Dubbelobjectconstructies nu
Er is veel geschreven over dubbelobjectconstructies in het moderne Nederlands. Volgens sommigen bestaat alleen nog de volgorde meewerkend voorwerp – lijdend voorwerp, volgens anderen zijn beide volgordes nog mogelijk. Op DRONGO wilde ik erachter komen hoe onze bezoekers daar precies over dachten en ik legde ze daarom de volgende zinnen voor:
- Ik heb de kip het konijn gegeven
- Ik stuur de duif de koningin toe
In zin 1 laat de context in het midden welk dier het lijdend voorwerp is en welk dier het meewerkend voorwerp. Er zijn twee mogelijke betekenissen, of het konijn is aan de kip gegeven, of de kip aan het konijn. Ik wilde van onze bezoekers weten of de zin goed is, en of de zin een of twee betekenissen heeft. In totaal hebben twintig bezoekers hieraan meegewerkt. Volgens negentien van hen was de zin goed, en van die negentien vonden er dertien de zin niet ambigu; zes gaven aan dat de zin allebei de betekenissen heeft. Voor de negentien mensen die de zin goed vonden, was in ieder geval de betekenis waarin het konijn aan de kip wordt gegeven mogelijk. Hieruit kunnen we afleiden dat het voor iedereen goed is als het meewerkend voorwerp voor het lijdend voorwerp staat. In zin 3 dwingt de context juist de tegengestelde lezing af. De zin waarin de duif aan de koningin werd gestuurd is in onze wereld logischer dan dat de koningin aan de duif werd gestuurd. Deze zin, met de ‘logische’ betekenis, vond helft van de mensen goed, terwijl slechts een derde van de mensen die volgorde in zin 2 juist vonden. Hieruit kunnen we afleiden dat de context de grenzen van de taal een beetje kan oprekken.
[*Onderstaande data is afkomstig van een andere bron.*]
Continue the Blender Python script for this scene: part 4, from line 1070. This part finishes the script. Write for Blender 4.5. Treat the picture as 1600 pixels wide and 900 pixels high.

Enkele bezoekers herkenden dus nog steeds de vroegmoderne woordvolgordes in dubbelobjectconstructies. In de quiz moesten onze bezoekers echter zowel zinnen met partikelwerkwoorden als met ‘kale’ werkwoorden beoordelen. Afgaand op deze resultaten, lijkt de woordvolgorde voor de meesten niet samen te hangen met het type werkwoord, zoals dat in het vroegmodern Nederlands wel het geval was. De geraden conclusie is dan ook dat het Nederlands van nu toch echt anders is dan het Nederlands van vierhonderd jaar geleden.